Documents released Friday by the China Securities Regulatory Commission emphasized that more audit information would be shared in Hong Kong. Mainland China regained sovereignty over Hong Kong from Britain in 1997, and has greatly tightened control over the territory in the past two years after the imposition of stringent national security legislation and the detention of many democracy advocates.

Statements from the China regulatory commission were cautiously optimistic that the pact would allow Chinese companies to continue to be traded on American exchanges.

“We look forward to actively promoting cooperation with the U.S. regulatory authorities in a professional and pragmatic manner and working together to achieve positive results,” the commission stated.

Lynn Martin, the president of the New York Stock Exchange, called the agreement “an important development for the global economy and our U.S. capital markets, which remain pre-eminent largely because of their ability to balance investor protections and access to the world’s leading companies.”

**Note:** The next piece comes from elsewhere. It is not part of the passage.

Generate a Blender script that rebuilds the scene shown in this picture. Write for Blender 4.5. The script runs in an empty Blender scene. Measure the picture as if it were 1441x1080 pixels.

U.S. law requires any company whose finances remain inaccessible to American auditors to delist after three years, but many lawmakers support even tougher rules. Both chambers of Congress have separately approved provisions that would change that timeline to two years — meaning that major Chinese companies could face a trading prohibition beginning in 2023 — though that change has not been passed into law.

Companies listed in the United States must also attest that they are not owned or controlled by a foreign entity.